Locate all lines in the data below that hold "Blender" and show them.

Scripts that build scenes
——

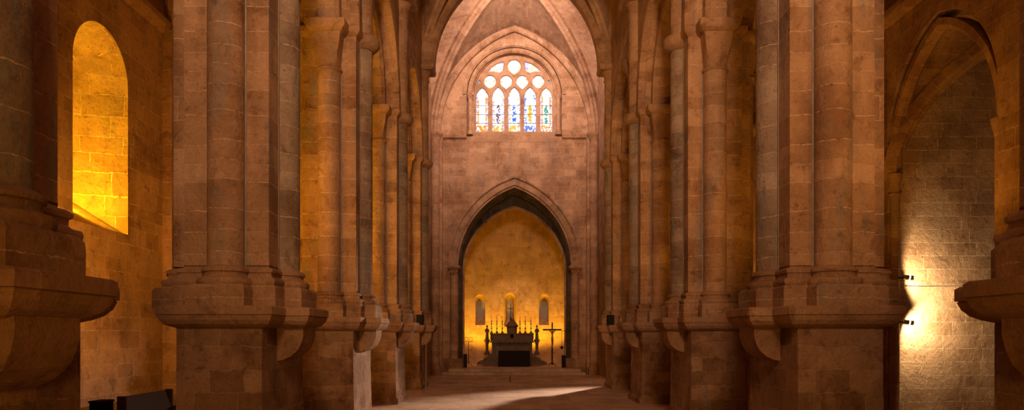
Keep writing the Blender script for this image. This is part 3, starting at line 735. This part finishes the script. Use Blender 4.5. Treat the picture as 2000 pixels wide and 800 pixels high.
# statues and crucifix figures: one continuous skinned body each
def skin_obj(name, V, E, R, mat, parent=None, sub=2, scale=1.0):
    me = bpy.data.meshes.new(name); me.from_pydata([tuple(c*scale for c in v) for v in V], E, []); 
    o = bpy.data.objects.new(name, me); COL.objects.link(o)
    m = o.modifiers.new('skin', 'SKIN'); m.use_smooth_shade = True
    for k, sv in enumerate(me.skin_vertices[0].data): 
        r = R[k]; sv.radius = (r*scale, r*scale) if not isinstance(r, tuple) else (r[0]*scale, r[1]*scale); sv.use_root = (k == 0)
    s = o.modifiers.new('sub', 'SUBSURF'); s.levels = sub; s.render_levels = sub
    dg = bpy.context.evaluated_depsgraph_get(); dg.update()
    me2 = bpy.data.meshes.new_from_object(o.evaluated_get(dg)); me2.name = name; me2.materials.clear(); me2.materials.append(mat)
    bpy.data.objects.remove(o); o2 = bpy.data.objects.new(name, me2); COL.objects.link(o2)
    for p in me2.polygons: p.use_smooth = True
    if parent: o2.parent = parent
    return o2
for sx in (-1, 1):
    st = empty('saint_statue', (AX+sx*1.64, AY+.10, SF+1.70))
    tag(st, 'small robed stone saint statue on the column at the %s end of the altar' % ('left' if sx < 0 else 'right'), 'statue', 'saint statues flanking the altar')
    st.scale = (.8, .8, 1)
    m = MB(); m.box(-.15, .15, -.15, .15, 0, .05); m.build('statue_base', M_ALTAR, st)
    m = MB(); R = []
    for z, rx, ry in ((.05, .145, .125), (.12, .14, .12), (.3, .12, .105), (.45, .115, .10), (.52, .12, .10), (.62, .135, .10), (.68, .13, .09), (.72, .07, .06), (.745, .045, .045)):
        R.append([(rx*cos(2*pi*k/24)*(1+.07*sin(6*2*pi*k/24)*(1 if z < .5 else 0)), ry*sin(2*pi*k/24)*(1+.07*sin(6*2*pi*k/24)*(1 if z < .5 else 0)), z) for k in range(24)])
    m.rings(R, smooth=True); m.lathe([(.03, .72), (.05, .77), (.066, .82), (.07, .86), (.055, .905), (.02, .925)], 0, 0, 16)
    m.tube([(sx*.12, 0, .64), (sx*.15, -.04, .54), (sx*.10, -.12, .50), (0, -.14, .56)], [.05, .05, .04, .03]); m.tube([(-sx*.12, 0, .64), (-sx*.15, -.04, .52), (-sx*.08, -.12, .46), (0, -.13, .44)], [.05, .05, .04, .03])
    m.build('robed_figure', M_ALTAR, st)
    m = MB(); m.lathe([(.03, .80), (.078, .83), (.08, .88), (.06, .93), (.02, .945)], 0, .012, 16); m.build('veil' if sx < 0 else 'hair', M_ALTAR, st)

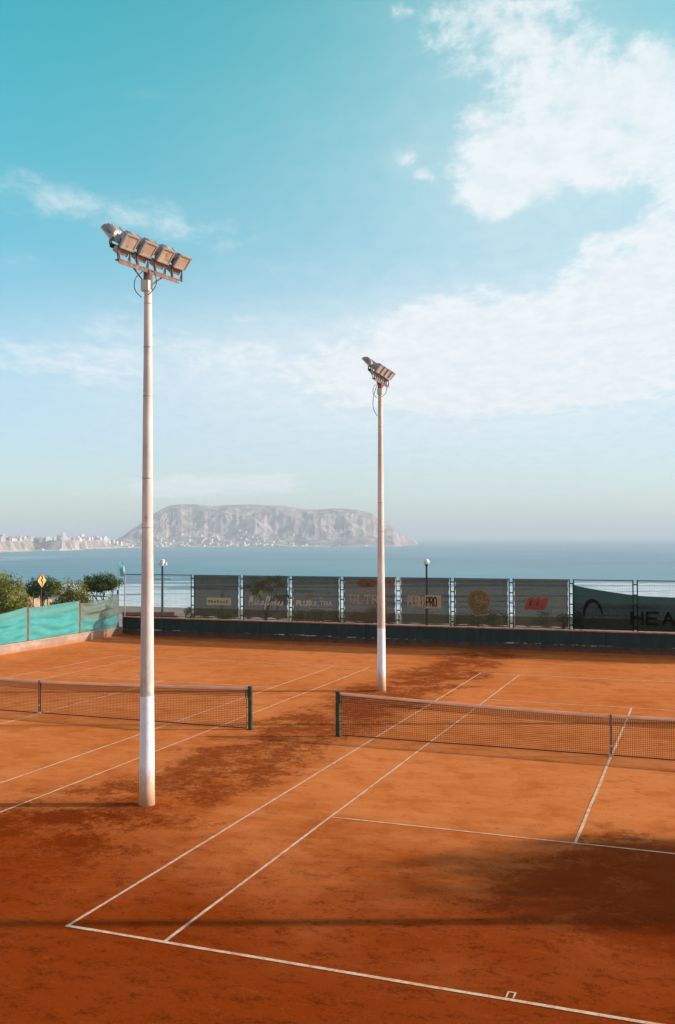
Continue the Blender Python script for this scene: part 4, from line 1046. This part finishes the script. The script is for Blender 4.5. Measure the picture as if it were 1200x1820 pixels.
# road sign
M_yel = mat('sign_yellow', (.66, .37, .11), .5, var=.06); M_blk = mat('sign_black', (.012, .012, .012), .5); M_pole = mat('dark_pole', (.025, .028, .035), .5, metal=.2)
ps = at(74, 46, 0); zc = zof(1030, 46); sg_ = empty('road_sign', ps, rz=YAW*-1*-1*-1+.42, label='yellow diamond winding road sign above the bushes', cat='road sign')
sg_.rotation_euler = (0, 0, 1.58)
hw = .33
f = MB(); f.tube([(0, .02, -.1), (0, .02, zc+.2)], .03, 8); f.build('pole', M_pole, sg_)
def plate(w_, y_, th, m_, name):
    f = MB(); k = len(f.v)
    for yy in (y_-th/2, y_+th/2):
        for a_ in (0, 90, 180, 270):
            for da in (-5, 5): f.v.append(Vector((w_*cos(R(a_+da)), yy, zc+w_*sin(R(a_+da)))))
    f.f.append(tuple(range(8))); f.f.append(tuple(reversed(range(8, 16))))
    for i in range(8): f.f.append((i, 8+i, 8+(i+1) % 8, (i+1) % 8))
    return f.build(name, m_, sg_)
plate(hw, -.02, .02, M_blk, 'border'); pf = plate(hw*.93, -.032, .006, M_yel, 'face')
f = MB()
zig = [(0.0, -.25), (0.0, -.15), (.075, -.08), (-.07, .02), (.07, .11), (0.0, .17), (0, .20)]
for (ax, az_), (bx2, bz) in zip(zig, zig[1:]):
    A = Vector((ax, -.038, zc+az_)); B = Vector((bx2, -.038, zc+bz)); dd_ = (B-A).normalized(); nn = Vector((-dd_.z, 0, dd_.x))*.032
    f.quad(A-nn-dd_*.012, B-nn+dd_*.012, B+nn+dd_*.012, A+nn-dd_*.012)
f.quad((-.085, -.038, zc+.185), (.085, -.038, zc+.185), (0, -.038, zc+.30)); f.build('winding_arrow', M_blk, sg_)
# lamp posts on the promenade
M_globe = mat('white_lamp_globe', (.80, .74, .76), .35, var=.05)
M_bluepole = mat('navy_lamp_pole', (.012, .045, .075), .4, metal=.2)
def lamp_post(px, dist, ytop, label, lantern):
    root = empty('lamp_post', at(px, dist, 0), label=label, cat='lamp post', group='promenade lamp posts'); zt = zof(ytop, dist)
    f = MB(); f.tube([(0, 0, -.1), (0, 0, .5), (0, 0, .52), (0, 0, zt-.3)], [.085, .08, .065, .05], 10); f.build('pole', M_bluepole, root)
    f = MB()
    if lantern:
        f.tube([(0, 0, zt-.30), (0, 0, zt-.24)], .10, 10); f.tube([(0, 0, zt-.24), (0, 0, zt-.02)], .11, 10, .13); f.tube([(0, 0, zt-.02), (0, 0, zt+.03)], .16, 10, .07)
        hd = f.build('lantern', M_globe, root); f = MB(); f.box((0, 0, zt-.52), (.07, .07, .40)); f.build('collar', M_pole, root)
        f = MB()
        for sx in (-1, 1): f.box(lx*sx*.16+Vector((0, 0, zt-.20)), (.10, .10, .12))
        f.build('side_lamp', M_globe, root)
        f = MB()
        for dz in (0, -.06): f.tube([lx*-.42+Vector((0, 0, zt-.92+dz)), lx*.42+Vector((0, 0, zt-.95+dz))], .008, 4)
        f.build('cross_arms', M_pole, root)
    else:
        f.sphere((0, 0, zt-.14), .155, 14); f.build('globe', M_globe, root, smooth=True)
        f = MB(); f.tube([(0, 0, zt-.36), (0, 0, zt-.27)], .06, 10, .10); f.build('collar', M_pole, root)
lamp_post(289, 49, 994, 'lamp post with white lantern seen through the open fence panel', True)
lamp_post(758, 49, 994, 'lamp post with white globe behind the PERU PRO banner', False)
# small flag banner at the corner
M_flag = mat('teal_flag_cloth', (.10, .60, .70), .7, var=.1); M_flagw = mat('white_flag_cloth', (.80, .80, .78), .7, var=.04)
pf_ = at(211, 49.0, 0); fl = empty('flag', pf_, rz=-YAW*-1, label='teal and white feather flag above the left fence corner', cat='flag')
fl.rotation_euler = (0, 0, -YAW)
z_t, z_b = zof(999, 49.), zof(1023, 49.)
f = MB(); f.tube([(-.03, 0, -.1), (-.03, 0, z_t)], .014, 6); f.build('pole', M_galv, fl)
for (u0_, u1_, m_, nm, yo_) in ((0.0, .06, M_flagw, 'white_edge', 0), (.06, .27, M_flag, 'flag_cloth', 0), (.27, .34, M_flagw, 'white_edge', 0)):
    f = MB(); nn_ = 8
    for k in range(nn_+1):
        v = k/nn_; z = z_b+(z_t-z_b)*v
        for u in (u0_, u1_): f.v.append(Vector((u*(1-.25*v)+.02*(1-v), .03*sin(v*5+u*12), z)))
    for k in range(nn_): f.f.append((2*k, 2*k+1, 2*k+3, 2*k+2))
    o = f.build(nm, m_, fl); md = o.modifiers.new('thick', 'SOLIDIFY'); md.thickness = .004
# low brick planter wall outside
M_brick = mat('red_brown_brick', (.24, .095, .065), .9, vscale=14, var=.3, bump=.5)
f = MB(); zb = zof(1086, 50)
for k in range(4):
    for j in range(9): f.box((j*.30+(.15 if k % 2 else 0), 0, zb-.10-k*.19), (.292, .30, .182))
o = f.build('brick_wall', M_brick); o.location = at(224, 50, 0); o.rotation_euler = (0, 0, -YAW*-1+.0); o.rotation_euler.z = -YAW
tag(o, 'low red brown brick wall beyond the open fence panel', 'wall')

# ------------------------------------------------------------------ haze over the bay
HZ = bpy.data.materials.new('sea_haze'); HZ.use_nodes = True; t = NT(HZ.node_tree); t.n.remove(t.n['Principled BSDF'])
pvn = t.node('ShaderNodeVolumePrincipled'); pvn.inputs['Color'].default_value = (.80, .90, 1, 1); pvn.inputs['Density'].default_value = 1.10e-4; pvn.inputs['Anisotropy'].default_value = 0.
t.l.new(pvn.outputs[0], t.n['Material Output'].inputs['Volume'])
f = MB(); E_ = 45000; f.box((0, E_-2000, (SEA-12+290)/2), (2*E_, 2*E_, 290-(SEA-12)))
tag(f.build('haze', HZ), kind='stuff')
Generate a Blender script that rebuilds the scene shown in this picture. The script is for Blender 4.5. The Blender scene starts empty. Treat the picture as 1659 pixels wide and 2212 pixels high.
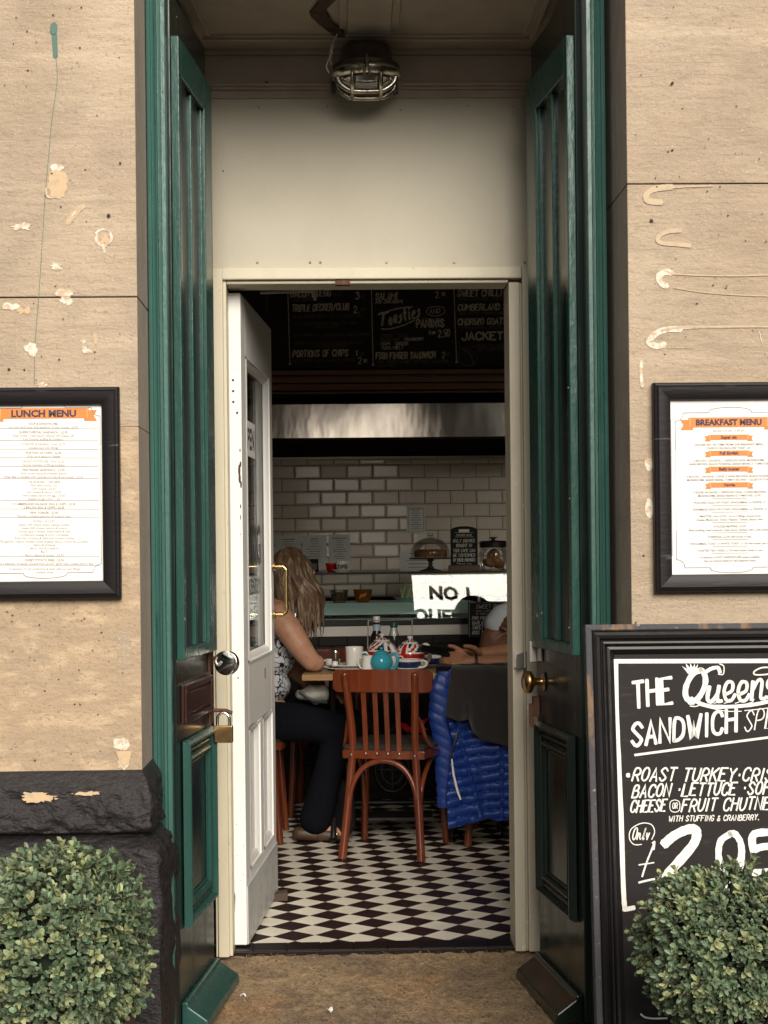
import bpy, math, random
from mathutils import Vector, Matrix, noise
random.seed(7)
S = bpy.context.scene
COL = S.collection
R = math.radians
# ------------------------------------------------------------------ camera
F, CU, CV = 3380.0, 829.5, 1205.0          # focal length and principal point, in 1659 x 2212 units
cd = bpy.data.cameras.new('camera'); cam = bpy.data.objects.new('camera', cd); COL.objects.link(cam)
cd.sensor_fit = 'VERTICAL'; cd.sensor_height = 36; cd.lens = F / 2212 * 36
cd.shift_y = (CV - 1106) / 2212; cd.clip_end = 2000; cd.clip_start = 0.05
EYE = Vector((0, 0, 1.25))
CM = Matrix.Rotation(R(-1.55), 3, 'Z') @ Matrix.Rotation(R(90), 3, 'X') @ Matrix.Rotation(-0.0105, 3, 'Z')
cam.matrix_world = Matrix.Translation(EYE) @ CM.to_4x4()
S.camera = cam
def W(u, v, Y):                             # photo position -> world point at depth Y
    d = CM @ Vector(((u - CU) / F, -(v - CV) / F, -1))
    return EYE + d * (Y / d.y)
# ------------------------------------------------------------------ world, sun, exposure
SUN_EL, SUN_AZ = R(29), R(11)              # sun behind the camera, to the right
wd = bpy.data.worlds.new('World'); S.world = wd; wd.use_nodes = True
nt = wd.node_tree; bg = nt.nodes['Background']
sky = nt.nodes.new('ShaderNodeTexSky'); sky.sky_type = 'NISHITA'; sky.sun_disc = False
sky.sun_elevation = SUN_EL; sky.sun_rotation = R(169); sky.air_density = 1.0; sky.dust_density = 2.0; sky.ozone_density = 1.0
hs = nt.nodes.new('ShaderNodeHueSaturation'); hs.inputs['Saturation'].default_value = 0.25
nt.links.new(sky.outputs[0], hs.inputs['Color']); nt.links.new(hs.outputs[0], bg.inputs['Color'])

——

**Solution to this task**
Keep writing the Blender script for this image. This is part 3, starting at line 735. This part finishes the script. Use Blender 4.5. Treat the picture as 2000 pixels wide and 800 pixels high.
Continue the Blender Python script for this scene: part 4, from line 1046. This part finishes the script. The script is for Blender 4.5. Measure the picture as if it were 1200x1820 pixels.
Generate a Blender script that rebuilds the scene shown in this picture. The script is for Blender 4.5. The Blender scene starts empty. Treat the picture as 1659 pixels wide and 2212 pixels high.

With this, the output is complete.